What’s left of my belongings is neatly packed away in Rubbermaid bins and boxes, sitting on her living room floor. My backpack, still full, sits to the left, while a partially packed suitcase sits to the right. You see, my life is perpetually in motion, as one day fades into the next. There’s always somewhere to go, someone to see, and something to do – the list never ends.
The other night, while sitting in my sister’s driveway, I tried to recall the last time I truly felt at home. It was the end of September, 2003, just days after my nineteenth birthday. I stood on the sidewalk with my Mother, as we watched the windows glow from within our family home, right before we turned off the lights for the very last time.
1141 NW 8th Way – that was home. I felt safe within those four walls.

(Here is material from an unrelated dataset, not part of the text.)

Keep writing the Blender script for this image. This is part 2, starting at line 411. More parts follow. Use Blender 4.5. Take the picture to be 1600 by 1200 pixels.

Family photos, home-cooked meals, and an overwhelming sense of love lived there. That house, where we gathered for family dinners, celebrations, and went about our daily lives, offered a sense of stability – something I’ve yet to find since.
So, it leaves me to ask the question: what is home? Is home a person, place, or mindset? Is home where it’s easy to smile? You sit back and watch your 52” plasma TV from your comfortable couch with a glass of wine? Is it where you gaze up at the stars from your custom-made balcony, overlooking the lawn you’ve never cut yourself? Is it anywhere, just as long as you feel loved? Can it be a tent, a car, an alleyway? And what if it’s only you?
Sometimes I just wish I could pack my bags and go home, but in all honesty, I wouldn’t know where to go. They say, “Home is where the heart is,” but where is that when you can’t feel yours anymore? Sometimes it seems that mine left, moved to my dream house long ago, and never bothered to leave me directions.